Il y a aussi le territoire « extérieur- collectif » : l’organisation et les méthodes – reportings, contrôles, gestion des ressources humaines, façon de prendre les décisions, quelque chose de top-down ( Anne me le confirme) qui se fonde sur une méfiance ( même si on ne le perçoit plus)
Et enfin le territoire « extérieur personnel », la façon dont chacun anime, décide, sa façon s’exprimer son pouvoir, un pouvoir sur ou un pouvoir avec.
Visible personnel Ma façon de porter ma cape d’invisibilité dans mon animation, ma façon de prendre ou de ne pas prendre des décisions |
Visible collectif Méthodes et organisation fondées sur la méfiance qui structure l’insécurité et institutionnalise le port d’une cape d’invisibilité |
Invisible- personnel L’histoire personnelle de chaque personne qui la fait réagir à sa façon face aux capes d’invisibilité des autres |
Invisible collectif La culture du siège qui pousse à avoir une cape d’invisibilité pour se protéger face à une forme d’insécurité |
Et si on prenait au mot Anne et qu’on cherche à « faire mieux, tellement mieux », à mettre du mouvement là-dedans vers plus de vie ?
La leçon du tableau, c’est qu’il conviendrait d’intervenir sur les 4 territoires à la fois. Ceux-ci nous apprennent que cette cape est un phénomène plus complexe. Ken Wilber, avec son approche intégrale, ne dit rien d’autre.

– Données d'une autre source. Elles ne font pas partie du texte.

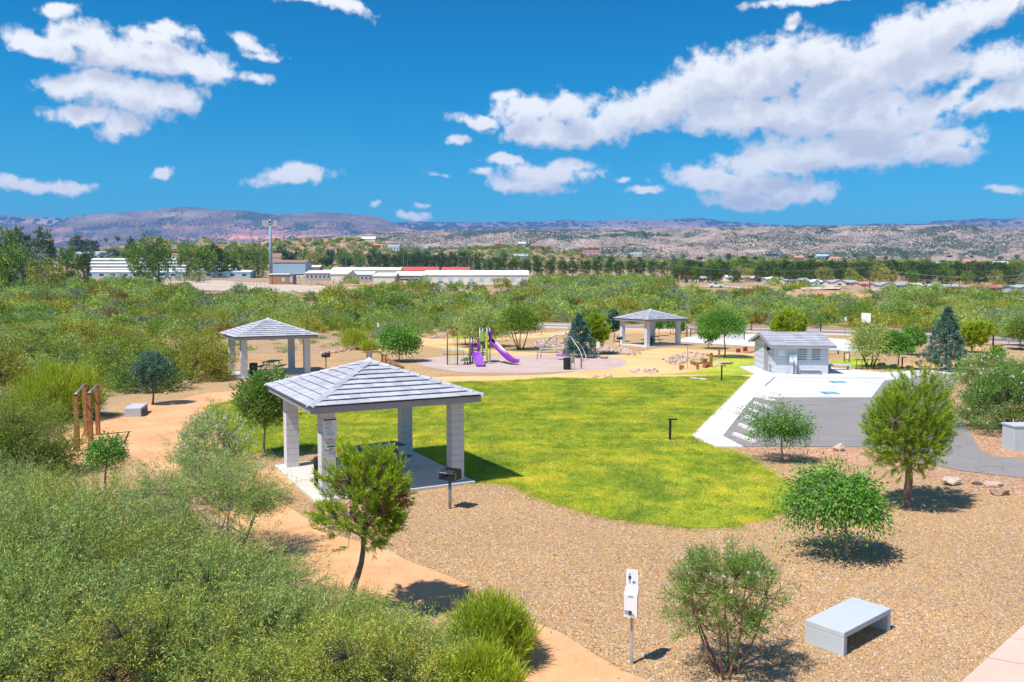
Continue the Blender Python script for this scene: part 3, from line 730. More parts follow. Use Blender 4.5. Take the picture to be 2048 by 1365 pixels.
def unit(a): return a/np.maximum(1e-9, np.linalg.norm(a, axis=-1, keepdims=True))
def leaf_quads(P, D, Lh, W, rng):
    """rhombic leaves: base P, direction D, length Lh, width W"""
    n = len(P); R = unit(unit(rng.normal(size=(n, 3)))+np.array([-.25, -.25, .75])); S = unit(np.cross(D, R))*(W*.5)[:, None]
    m = P+D*(Lh*.45)[:, None]
    V = np.stack([P, m+S, P+D*Lh[:, None], m-S], 1).reshape(-1, 3)
    F = np.arange(4*n).reshape(n, 4)
    return V, F
def tube_np(paths, radii, k=4):
    """paths (n, m, 3), radii (n, m) -> one mesh of thin tubes"""
    n, m, _ = paths.shape
    d = np.empty_like(paths); d[:, 1:-1] = paths[:, 2:]-paths[:, :-2]; d[:, 0] = paths[:, 1]-paths[:, 0]; d[:, -1] = paths[:, -1]-paths[:, -2]
    d = unit(d); ref = np.zeros_like(d); ref[..., 0] = 1; ref[np.abs(d[..., 0]) > .8] = (0, 1, 0)
    u = unit(np.cross(d, ref)); w = np.cross(d, u)
    a = 2*np.pi*np.arange(k)/k
    ring = paths[:, :, None]+radii[:, :, None, None]*(u[:, :, None]*np.cos(a)[:, None]+w[:, :, None]*np.sin(a)[:, None])
    V = ring.reshape(-1, 3)
    i, j, q = np.meshgrid(np.arange(n), np.arange(m-1), np.arange(k), indexing='ij')
    a0 = (i*m+j)*k+q; b0 = (i*m+j)*k+(q+1) % k
    F = np.stack([a0, b0, b0+k, a0+k], -1).reshape(-1, 4)
    return V, F
def curve_pts(A, B, C, m):
    t = np.linspace(0, 1, m)[None, :, None]
    return A[:, None]*(1-t)**2+2*B[:, None]*t*(1-t)+C[:, None]*t*t

def lobes(seed, dirs, amt):
    r = np.random.RandomState(seed); f = np.ones(len(dirs))
    for _ in range(9):
        c = unit(r.normal(size=3)); s = r.choice([-1, 1])
        f += s*amt*np.exp(-((1-dirs@c)/.22))
    return f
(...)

La deuxième leçon, c’est qu’intervenir sur un seul territoire créerait une violence : par exemple, une formation au leadership qui ne toucherait pas la culture ou les structures mettra les personnes sous stress. Symétriquement, toucher les structures sans faire du travail sur les territoires invisibles personnels et collectifs ne portera pas de fruits durables.
Évidemment, si le patron déposait sa cape d’invisibilité pour se montrer et appeler les autres à faire de même…nous aurions la possibilité de créer une mise en mouvement aux 4 territoires.
Si cela ne se produit pas – comme c’est probable à court terme – j’ai bien peur qu’Anne aille rejoindre son ami Joseph… pour retrouver le goût du pain.